Narrative with a personal accent, narrative built from a definite POV, is a highly useful device, and I hope I can handle it no worse than most; but POV raised to a fundamental and inevitable constructive principle of the whole art of narration, seems to me no more than a piece of intellectual dictatorship - of that "dictatorship of relativism" that the Pope, himself no mean artist with words, warned against. Far from enlarging the range and depth of literary art, it narrows it. It demands an extra layer of attention from writer and reader all the time, and that for no good reason.

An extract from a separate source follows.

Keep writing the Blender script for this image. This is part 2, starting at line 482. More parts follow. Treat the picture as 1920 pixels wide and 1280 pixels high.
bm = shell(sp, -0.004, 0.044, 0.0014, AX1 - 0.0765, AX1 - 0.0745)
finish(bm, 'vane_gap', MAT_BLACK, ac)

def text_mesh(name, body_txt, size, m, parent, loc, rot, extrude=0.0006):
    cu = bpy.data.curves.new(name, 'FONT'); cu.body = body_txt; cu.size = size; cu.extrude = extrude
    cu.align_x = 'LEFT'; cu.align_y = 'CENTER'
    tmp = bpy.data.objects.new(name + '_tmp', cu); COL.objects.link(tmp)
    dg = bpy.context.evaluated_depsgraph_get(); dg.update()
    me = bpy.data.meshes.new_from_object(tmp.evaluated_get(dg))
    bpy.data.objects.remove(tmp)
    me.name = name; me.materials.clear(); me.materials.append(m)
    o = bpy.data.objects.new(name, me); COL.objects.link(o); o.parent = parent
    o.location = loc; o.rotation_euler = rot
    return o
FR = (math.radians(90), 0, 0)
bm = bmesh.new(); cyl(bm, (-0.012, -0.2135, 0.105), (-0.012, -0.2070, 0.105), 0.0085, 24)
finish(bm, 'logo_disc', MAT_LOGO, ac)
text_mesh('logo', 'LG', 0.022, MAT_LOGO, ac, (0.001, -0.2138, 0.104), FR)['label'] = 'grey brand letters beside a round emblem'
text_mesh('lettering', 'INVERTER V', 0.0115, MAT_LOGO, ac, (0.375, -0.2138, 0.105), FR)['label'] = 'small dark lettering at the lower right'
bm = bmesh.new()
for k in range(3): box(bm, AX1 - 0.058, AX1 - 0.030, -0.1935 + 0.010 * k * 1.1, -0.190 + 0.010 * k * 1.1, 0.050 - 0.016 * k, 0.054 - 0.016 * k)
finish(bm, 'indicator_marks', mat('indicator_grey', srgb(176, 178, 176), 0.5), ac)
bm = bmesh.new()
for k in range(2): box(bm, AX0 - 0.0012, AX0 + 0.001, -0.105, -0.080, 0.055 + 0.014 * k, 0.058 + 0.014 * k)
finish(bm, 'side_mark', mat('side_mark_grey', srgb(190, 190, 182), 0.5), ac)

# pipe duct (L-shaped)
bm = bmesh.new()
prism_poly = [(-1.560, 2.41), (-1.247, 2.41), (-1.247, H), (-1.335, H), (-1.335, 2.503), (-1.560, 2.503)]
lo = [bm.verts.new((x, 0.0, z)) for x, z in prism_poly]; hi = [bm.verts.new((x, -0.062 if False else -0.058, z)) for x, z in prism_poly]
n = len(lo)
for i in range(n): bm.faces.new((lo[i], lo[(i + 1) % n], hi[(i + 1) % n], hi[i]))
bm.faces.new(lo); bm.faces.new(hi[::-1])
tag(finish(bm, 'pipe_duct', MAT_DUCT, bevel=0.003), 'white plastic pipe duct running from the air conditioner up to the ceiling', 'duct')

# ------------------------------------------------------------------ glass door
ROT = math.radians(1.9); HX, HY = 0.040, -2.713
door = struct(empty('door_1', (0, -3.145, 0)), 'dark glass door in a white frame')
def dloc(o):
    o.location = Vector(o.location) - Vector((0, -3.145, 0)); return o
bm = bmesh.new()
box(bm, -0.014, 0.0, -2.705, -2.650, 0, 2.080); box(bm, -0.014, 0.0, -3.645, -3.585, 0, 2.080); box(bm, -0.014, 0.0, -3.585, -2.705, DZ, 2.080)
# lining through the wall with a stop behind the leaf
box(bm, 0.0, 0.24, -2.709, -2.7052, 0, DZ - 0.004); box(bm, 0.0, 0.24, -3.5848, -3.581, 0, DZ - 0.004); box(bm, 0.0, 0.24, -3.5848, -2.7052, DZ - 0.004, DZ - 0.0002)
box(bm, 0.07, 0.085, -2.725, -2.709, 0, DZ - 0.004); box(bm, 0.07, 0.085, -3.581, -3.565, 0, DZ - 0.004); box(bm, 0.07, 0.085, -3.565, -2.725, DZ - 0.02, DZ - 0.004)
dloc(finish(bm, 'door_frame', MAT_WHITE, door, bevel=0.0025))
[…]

Worst of all, it seems to me an intrusion of an omniscient-narrator of a peculiarly poisonous and arrogant stripe. If I, like Trollope or even Tolstoy, simply start out by saying, "it was this way, and this way, and then this happened," I think that the stupidest reader will not forget that this is, after all, my narrative, and the way I see things. But if my narrative - which never ceases to be my narrative - starts from the presumption that I can, as narrator, catch the different accents, mentalities and views of all my characters, and write from their point of view rather than mine, then I am exercising the most appaling presumption and tyranny over both my characters and my readers. I am assuming that I am impartial enough to hear each of their voices exactly as they are, and to transmit them to the readers without the interference of myself as "omniscient narrator." In other words, I claim to be omniscient enough to be twenty, forty, a hundred narrators. The truth, of course, is that I never once cease to be myself.